It can scale logarithmically, if you're clever
There is little point in not being clever
but it's not inherently logarithmic.
RT is logarithmic in scene complexity wise, there is no question about that. If you think otherwise, please explain. I would also be interested to hear what scales better in rasterizing compared to RT.
If you meant photon mapping and GI then depending on implementation those might not scale as well as regular ray tracing but generally they should still scale logarithmically, though probably with bigger constant costs.
I also think that photon mapping and GI are not very viable rendering methods yet. They need an order of magnitude more computing power than RT, of cource they also give a lot better image quality.
Btw, could anyone have dreamt in '96 that real-time dynamic shadows could be doable or that in ten years we can render 5M+ triangles at interactive framerates instead of olny a thousand or so?
I would not.
Complexity mathematical denifition is based on a limit, ergo pay attention to constant costs, it might be the case that your log complexity algorithm gets beaten by a linear or superlinear complexity algorithm with vastly smaller constant costs for any reasonable N.

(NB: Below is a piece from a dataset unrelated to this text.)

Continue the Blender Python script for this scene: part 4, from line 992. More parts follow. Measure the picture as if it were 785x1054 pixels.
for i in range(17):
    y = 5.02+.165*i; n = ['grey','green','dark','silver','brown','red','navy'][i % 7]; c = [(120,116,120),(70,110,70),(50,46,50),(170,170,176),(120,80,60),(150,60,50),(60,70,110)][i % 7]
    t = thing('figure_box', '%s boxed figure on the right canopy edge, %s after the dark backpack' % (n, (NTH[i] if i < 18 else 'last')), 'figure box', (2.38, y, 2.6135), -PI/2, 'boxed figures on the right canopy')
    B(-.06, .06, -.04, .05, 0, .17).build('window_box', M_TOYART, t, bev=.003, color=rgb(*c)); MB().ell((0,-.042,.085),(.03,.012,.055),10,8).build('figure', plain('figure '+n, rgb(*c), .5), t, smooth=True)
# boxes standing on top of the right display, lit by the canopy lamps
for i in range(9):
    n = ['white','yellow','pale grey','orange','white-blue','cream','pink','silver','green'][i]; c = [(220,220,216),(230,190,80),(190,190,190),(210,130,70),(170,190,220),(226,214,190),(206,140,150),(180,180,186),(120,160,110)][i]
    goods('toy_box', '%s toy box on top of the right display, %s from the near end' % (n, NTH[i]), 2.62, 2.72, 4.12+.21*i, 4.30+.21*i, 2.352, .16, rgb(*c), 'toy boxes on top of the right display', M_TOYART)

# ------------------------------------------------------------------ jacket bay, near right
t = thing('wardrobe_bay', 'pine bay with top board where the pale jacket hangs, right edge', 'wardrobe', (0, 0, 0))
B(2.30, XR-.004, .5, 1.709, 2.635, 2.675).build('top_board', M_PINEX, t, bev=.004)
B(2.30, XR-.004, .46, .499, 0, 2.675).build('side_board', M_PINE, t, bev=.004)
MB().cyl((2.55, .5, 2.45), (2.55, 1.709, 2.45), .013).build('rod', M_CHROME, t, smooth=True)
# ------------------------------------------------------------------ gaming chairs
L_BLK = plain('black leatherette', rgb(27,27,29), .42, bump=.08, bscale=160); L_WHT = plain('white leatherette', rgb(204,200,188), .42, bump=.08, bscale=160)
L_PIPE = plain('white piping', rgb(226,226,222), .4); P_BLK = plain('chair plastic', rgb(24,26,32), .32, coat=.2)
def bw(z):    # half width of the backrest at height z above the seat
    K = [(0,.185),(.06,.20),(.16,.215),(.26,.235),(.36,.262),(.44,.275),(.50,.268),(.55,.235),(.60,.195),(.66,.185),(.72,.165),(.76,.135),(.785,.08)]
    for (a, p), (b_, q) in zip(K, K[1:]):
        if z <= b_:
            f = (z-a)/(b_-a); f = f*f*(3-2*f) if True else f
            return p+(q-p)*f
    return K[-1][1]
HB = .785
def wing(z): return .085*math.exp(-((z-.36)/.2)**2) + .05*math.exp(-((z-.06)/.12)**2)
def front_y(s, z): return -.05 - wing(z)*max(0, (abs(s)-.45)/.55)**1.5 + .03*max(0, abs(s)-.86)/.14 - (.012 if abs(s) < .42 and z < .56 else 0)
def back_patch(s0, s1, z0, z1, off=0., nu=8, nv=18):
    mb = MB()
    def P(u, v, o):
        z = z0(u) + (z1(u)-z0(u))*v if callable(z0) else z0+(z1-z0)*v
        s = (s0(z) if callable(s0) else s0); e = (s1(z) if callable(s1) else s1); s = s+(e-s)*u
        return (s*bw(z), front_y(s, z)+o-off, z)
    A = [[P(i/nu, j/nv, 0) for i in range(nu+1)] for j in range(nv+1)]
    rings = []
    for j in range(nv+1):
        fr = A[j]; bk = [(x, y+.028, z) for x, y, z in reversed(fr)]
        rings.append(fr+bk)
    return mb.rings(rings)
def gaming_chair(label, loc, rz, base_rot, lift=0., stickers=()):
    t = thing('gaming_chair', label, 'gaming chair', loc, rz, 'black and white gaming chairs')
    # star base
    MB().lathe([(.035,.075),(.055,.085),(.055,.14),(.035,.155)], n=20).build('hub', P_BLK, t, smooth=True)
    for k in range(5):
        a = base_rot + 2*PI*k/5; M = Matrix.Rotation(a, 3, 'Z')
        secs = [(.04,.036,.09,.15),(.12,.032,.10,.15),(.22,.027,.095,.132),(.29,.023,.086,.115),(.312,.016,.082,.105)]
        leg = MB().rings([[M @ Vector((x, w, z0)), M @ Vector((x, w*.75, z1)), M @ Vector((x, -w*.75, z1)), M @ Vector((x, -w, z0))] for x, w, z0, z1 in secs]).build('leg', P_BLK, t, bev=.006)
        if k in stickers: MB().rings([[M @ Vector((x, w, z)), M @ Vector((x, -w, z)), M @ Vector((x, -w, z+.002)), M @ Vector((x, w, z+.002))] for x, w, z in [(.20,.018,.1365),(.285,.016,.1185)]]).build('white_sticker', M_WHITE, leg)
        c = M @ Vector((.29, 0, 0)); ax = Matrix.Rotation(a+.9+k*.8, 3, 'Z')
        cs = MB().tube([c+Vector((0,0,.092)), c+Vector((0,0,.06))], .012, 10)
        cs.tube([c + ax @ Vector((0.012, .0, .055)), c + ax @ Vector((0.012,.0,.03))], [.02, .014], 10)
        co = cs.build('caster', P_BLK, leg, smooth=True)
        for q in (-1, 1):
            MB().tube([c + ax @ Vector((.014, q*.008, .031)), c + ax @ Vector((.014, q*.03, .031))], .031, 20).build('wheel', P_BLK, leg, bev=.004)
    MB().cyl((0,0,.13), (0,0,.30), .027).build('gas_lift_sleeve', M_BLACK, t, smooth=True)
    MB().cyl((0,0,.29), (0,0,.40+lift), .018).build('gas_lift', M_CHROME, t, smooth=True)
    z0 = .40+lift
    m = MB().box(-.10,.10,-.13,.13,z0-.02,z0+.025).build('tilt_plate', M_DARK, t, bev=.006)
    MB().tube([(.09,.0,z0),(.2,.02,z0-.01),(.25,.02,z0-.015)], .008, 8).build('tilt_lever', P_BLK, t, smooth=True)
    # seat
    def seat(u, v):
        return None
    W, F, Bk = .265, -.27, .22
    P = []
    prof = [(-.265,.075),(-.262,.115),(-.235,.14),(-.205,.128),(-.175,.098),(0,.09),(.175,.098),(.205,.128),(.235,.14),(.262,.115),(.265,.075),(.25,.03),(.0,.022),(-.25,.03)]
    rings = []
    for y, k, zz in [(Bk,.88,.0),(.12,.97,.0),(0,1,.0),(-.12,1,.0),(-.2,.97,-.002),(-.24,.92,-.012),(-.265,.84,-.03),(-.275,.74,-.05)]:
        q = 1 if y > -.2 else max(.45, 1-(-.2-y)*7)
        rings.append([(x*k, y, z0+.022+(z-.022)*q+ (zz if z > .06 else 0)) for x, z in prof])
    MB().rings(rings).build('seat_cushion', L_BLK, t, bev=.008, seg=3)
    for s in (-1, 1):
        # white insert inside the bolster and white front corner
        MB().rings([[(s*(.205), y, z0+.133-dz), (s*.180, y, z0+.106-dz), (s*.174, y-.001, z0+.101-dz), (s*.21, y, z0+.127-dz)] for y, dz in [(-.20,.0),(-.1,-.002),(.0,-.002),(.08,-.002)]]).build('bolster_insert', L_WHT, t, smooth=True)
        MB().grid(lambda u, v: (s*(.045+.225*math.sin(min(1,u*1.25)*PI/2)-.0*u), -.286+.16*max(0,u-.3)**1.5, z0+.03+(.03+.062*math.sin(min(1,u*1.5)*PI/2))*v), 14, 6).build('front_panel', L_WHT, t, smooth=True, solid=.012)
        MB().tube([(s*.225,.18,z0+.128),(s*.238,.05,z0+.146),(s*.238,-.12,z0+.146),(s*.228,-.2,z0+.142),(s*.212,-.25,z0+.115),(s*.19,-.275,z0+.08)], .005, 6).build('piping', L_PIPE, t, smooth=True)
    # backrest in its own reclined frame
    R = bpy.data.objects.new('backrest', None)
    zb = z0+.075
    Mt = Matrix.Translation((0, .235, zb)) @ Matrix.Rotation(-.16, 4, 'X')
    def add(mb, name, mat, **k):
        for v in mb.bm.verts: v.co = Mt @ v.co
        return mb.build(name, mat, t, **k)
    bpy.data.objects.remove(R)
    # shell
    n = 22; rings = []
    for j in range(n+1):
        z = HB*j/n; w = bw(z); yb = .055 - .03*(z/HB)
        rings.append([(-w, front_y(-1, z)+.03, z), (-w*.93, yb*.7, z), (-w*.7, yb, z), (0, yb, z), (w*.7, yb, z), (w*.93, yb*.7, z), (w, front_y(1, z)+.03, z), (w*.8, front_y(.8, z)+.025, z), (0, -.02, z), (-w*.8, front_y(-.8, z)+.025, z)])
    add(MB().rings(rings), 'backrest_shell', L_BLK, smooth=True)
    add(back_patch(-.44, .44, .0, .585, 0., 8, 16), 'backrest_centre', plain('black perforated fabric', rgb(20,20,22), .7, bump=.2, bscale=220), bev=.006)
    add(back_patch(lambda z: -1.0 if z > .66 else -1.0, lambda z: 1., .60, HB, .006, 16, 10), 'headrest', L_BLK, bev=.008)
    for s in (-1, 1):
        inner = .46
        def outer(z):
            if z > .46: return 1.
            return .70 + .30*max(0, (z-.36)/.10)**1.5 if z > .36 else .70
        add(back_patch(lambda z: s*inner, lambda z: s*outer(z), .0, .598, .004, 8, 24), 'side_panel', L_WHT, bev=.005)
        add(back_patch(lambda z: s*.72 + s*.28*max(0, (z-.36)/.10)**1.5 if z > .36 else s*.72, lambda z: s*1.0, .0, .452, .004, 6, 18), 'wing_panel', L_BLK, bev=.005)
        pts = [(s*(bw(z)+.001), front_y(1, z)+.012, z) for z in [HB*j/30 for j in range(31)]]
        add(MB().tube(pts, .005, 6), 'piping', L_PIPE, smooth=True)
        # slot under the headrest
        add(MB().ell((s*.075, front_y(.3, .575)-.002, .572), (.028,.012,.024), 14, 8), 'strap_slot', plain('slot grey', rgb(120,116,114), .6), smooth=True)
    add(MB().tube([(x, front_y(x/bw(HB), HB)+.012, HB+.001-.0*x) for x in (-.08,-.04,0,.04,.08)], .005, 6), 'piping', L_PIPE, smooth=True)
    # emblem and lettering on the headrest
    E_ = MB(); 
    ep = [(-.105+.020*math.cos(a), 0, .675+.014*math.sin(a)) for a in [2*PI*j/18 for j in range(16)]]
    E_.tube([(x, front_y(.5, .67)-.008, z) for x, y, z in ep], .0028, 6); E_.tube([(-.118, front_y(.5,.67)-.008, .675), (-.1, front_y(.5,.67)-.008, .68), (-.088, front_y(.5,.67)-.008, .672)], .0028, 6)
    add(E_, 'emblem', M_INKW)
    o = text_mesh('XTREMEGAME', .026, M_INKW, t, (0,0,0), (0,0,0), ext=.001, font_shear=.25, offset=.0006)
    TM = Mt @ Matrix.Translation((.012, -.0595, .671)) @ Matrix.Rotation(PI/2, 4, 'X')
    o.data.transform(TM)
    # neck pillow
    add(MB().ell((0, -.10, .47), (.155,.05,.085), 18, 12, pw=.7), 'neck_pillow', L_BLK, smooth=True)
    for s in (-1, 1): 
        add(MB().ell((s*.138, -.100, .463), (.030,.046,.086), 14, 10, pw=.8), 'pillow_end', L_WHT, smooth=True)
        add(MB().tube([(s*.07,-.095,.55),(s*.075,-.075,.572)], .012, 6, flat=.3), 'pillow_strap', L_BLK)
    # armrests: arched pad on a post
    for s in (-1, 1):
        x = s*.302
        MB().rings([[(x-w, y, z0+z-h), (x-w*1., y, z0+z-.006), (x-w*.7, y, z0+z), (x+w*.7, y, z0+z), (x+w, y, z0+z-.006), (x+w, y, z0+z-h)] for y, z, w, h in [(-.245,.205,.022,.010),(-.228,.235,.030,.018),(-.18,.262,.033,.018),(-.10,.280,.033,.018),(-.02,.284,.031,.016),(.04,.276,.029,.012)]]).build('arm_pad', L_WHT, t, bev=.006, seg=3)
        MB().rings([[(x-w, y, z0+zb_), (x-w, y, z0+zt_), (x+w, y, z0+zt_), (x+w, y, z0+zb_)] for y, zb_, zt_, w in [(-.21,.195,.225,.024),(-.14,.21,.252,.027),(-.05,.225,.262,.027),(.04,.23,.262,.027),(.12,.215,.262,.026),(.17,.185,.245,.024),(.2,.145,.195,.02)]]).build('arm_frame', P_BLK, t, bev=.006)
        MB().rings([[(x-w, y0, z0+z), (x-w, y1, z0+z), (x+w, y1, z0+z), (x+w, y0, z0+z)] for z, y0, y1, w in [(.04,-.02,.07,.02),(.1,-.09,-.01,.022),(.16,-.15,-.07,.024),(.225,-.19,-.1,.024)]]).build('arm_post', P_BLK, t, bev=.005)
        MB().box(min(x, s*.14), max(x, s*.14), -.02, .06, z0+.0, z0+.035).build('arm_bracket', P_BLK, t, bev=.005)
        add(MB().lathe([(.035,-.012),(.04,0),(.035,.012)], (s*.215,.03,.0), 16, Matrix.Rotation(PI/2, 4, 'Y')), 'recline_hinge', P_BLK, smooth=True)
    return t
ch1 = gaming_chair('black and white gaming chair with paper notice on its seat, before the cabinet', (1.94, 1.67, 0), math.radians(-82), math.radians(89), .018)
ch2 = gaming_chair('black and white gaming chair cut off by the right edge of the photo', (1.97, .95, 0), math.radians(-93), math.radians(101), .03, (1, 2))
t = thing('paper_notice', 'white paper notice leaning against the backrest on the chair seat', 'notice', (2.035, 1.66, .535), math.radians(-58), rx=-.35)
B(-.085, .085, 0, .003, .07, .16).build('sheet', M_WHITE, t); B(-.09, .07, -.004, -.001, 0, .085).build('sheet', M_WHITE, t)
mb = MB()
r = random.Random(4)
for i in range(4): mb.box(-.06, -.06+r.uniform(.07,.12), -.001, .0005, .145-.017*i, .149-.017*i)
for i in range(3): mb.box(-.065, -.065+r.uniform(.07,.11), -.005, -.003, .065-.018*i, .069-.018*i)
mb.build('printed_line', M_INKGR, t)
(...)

That is mostly correct in todays world. Ray tracing is not very competitive with small complexity but things get a lot more interesting once scenes become complicated.
Just imagine what would it be like to render a 350M independant triangle plane (~8GiB of triangles) on a single PC. A 1.8GHz 2P singlecore Opteron can render it at 1-3 FPS with simple shading and shadows @640x480.
http://openrt.de/Applications/boeing777.php
It takes several seconds to just pump that data throug PCIe link, not to mention the nightmare it would be to use any kind of good space partitioning on it to make it rasterizable. With RT there are algorithms that can build a decent BKD tree automatically from almost any source data. Though with that kind of immence amounts of data it would take a while.
Of cource that was an extreme example and most games today don't have >1M triangles in view frustum so it is relatively complicated to compare rasterizing and ray tracing performance in games. Also the fact that every single game is designed and optimized with only rasterizing in mind will not improve things either. There have been a couple (I know of three) of tries on RT games but most of them use rather old techniques. One such is Oasen:
http://graphics.cs.uni-sb.de/~morfiel/oasen/
Just compare the details of huge landscape with the details of Oblivion. The latter uses so much LOD that it isn't funny and it still chockes high-end GPU's.
that's wishful thinking, unfortunately that's not the case.
Of cource you can construct special cases where things blow up but you can do the exact same thing with anything, including rasterizing.
One huge problem in comparing RT vs rasterizing is that mostly people compare high-end GPU's against software implementations. A bit more fair would be to compare software vs sofware. E.g, UT 2004 has a software engine and my previous 2.8G P4 chocked on it when it rendered 320x240 upscaled to 640x480 with extreemly little details and massive LOD.
http://www.radgametools.com/pixofeat.htm
You can read about their inhuman optimization efforts here:
http://www.ddj.com/dept/global/184405765
http://www.ddj.com/184405807
http://www.ddj.com/184405848
Regular x86 CPU is the second worst thing to run RT after current GPU's. Even Cell is not much better, it just has more power per die but is just as inefficient. Unfortunately there are not many HW products to use for comparison. There is ART's pure series of ray tracing HW but that is not meant for real-time rendering. There are several versions of the RPU but so far they haven't gone much further from research. Perhaps in next-years Siggraph we hear something interesting from them.
RT has become interesting only during the last 5-8y or so. Rasterizing has been used in high-end markets for ~25y. During last decade, huge amounts of cash has been pumped into researcing and developing of rasterizing techniques and HW. If the same would happen with RT things would get much more interesting. In my oppinion, RT is much more future-proof, mostly thanks to logarithmic scaling, global access to scene in pixel-level and smaller memory bandwidth requirements.